You definitely want to make friends with the other vendors, the wedding business is all about friendly referrals.

As far as greeting someone I would never ask them if they've made any decisions yet, that's just too forward for my personality. If someone was watching me play I would always just smile, wait for them to linger a bit, if so, wrap up my song and then ask them how their afternoon was going. If they didn't look like my talking to them made them uncomfortable then I'd ask them if they were looking for music for their event. (I'm personally someone who likes to be acknowledged but not immediately engaged.)
posted by snowymorninblues at 9:17 PM on February 9, 2015 [2 favorites]

Response by poster: Thanks so much, everyone. I'm not necessarily looking to get into the wedding industry in a big way, but this fell into my lap and seemed worth trying at least once. Your comments have been a big help to get me focused on some organizational/marketing things that I've been putting off. I'm used to vending at other events, and like to think I've got my own 'Attentive and personable but not pushy' presence pretty well worked out - it's definitely a balancing act.
posted by usonian at 9:06 AM on February 11, 2015

Response by poster: Follow-up: I did enough business at the show to cover the booth fee plus a little bit, but business at the event itself wasn't great. Per previous suggestions that was not necessarily unexpected since people were in info gathering mode, at least for something of such core importance as what the groom and/or his party's accessories. Many cards and price sheets were taken, and some of the interest/promises of followup business seemed pretty genuine, so it still remains to be seen whether it was worth it in the long run.

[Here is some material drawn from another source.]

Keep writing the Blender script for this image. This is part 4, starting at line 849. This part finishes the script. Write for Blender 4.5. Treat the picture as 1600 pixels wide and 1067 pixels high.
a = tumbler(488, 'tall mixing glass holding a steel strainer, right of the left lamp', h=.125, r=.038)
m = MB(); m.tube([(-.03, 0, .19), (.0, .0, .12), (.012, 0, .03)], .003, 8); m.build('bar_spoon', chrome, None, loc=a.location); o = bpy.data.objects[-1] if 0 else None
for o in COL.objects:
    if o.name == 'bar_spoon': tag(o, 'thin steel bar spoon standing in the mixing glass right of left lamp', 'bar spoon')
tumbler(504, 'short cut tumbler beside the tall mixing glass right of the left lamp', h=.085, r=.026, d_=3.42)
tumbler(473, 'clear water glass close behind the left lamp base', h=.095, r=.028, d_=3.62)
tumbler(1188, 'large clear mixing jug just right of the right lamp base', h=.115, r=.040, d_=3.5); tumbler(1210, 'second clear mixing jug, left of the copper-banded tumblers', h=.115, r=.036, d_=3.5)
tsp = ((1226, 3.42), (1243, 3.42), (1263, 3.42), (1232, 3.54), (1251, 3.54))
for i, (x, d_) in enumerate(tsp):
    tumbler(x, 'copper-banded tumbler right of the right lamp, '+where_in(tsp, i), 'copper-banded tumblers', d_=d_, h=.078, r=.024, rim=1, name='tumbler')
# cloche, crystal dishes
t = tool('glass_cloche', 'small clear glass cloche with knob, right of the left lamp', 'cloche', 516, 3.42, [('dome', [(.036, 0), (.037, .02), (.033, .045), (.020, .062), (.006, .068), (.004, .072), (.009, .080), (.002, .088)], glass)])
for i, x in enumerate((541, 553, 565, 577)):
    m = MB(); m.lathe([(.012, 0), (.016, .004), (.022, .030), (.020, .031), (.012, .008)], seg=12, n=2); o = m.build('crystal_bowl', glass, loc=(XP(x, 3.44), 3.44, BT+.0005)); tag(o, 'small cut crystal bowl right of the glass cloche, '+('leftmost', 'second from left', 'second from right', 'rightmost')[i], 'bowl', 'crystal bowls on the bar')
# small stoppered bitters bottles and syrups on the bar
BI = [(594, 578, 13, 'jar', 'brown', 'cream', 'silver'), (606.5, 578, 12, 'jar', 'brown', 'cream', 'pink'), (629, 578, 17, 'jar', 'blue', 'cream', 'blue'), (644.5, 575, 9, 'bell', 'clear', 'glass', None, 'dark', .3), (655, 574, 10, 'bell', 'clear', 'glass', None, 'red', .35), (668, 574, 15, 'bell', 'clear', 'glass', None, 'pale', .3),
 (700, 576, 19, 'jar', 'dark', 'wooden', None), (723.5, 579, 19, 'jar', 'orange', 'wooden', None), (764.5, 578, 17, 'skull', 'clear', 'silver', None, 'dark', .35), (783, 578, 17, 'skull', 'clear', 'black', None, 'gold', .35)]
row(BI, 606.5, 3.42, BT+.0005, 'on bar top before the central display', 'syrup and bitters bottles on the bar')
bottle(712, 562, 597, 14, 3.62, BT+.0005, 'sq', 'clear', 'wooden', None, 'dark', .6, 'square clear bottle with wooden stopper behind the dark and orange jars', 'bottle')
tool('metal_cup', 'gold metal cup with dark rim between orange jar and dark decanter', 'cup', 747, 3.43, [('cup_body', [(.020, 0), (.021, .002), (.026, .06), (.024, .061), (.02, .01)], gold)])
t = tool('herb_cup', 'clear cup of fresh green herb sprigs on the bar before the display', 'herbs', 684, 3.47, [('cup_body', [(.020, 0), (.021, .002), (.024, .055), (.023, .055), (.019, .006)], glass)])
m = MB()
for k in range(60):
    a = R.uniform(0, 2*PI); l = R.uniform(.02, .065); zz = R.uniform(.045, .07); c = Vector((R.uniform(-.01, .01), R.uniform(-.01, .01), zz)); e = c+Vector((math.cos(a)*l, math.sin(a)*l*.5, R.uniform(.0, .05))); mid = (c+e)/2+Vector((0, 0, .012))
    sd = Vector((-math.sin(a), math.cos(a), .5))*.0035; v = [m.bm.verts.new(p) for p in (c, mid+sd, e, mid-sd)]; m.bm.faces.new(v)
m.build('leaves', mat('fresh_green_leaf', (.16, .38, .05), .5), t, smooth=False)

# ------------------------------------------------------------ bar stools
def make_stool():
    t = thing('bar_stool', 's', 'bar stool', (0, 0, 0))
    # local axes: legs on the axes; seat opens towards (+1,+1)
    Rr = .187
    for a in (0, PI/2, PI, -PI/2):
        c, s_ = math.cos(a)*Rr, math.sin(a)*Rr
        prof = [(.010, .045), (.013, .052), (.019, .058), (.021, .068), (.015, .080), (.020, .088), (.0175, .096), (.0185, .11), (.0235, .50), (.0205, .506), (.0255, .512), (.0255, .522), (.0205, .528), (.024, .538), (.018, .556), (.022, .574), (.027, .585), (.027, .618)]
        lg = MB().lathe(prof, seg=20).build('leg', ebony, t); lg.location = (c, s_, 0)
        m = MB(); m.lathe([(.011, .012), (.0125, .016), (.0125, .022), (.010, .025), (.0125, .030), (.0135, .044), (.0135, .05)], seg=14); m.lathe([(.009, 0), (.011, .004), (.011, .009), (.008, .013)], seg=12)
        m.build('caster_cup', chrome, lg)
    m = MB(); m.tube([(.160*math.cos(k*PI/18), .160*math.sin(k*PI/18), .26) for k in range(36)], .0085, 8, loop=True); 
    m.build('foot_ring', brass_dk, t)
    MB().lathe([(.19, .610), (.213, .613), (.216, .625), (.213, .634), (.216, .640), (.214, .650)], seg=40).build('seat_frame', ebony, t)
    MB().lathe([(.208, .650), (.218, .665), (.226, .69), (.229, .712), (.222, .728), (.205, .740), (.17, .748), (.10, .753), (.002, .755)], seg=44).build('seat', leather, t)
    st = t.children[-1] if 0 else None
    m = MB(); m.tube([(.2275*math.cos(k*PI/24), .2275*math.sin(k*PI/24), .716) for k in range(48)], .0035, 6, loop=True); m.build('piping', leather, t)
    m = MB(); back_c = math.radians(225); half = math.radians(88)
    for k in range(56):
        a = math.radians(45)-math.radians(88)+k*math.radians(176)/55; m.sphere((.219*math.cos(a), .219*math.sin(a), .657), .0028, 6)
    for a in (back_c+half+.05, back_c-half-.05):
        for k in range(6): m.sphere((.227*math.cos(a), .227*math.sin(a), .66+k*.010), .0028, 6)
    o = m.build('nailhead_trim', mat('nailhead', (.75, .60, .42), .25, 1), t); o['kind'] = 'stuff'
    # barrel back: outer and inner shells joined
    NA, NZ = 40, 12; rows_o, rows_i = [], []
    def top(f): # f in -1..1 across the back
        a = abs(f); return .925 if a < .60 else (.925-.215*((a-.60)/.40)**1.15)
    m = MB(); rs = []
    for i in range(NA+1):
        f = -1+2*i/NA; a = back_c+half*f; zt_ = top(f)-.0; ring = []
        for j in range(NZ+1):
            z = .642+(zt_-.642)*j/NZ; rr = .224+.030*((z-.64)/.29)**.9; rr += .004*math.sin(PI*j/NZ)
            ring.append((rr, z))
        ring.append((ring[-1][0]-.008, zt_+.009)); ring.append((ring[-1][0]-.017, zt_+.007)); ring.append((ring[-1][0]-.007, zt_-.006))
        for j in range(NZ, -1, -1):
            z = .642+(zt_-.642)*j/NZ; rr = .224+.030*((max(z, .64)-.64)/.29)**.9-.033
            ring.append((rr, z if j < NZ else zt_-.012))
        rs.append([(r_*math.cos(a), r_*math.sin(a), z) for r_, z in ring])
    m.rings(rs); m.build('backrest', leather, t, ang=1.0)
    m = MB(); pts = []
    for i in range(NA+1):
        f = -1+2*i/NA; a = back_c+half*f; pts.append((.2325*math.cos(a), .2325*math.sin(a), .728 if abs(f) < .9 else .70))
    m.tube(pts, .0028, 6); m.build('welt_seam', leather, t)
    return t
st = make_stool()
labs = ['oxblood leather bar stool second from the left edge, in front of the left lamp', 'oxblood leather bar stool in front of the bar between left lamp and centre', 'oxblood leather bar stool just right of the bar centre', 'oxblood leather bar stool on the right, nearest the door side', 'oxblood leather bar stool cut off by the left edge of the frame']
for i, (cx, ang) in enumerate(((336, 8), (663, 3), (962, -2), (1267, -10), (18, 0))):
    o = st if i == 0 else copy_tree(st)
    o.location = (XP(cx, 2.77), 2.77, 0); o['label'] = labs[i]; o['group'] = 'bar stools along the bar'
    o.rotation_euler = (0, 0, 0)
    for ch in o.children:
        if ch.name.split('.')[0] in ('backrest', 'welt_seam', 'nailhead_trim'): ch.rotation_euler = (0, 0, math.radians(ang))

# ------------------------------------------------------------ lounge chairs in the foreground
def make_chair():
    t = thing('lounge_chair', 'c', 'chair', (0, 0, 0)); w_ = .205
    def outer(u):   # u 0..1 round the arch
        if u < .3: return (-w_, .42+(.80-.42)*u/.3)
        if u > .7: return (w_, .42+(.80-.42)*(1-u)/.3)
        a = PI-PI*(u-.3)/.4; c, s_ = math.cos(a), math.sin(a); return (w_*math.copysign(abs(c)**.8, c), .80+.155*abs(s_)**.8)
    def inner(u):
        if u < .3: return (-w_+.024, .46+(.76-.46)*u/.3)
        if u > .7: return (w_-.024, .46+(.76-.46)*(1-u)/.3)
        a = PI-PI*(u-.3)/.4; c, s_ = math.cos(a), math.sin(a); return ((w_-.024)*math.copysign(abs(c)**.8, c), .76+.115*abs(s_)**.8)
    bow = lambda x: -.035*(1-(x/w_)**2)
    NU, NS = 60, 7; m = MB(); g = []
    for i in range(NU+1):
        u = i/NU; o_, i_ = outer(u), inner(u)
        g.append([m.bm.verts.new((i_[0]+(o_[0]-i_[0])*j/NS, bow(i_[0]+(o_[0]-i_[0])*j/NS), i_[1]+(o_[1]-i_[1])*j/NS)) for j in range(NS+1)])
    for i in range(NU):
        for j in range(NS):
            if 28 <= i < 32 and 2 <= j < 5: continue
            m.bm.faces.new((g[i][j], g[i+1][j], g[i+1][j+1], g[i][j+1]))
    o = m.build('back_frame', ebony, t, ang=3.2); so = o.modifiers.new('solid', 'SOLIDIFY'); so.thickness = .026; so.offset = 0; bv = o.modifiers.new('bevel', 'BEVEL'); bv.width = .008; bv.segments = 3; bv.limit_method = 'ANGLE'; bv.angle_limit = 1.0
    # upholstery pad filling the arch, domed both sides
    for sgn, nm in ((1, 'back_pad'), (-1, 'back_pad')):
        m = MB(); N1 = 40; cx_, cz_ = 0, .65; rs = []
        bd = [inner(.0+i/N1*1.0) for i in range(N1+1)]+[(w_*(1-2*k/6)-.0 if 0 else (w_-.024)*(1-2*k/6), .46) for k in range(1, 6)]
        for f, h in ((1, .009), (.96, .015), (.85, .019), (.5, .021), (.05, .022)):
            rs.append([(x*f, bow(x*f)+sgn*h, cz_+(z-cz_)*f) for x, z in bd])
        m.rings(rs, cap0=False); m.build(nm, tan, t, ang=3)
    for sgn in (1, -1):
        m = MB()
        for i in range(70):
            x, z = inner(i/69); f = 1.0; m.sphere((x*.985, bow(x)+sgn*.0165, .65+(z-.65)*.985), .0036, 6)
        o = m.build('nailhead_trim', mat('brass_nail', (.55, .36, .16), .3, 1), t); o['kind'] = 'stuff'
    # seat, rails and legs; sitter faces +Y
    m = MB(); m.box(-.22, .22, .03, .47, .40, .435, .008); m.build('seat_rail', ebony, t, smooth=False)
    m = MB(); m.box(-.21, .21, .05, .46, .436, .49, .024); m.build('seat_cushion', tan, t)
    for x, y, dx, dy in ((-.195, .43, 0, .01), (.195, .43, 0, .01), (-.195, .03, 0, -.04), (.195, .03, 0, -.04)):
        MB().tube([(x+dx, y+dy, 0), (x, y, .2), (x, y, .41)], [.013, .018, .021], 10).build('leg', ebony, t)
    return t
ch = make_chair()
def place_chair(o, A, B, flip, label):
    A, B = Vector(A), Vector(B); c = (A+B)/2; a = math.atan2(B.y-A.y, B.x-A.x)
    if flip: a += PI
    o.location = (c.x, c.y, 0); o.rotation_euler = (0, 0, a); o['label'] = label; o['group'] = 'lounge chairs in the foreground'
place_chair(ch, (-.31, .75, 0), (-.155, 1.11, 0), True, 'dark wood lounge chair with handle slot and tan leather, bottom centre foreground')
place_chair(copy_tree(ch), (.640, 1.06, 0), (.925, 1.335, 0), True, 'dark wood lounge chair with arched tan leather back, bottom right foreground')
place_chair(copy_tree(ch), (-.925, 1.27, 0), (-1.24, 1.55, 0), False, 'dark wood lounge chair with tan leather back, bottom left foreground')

Things I'm pretty sure would have helped that I didn't pull together in time:
  • Photos of people modeling my ties
  • Sets of matching ties on display (although there were just as many people browsing who only wanted one tie for the groom.)
On the other hand, this particular event seemed to be more about decorations and services (lighting, catering, photography) and less about clothing; I got a pretty consistent sense of people being surprised to find my stuff there, to the extent that they didn't even know what to make of it. (Sort of like "Bow ties? But we already have a clip-on one from the tux rental place, we're all set.")

Everyone was lovely and it was a very well run event, but unless I'm deluged with follow-up orders in the next few months I'll probably stick to arts type fairs from now on - I could probably get a lot of wedding business if I retooled my approach to go after it specifically, but it wouldn't be fun.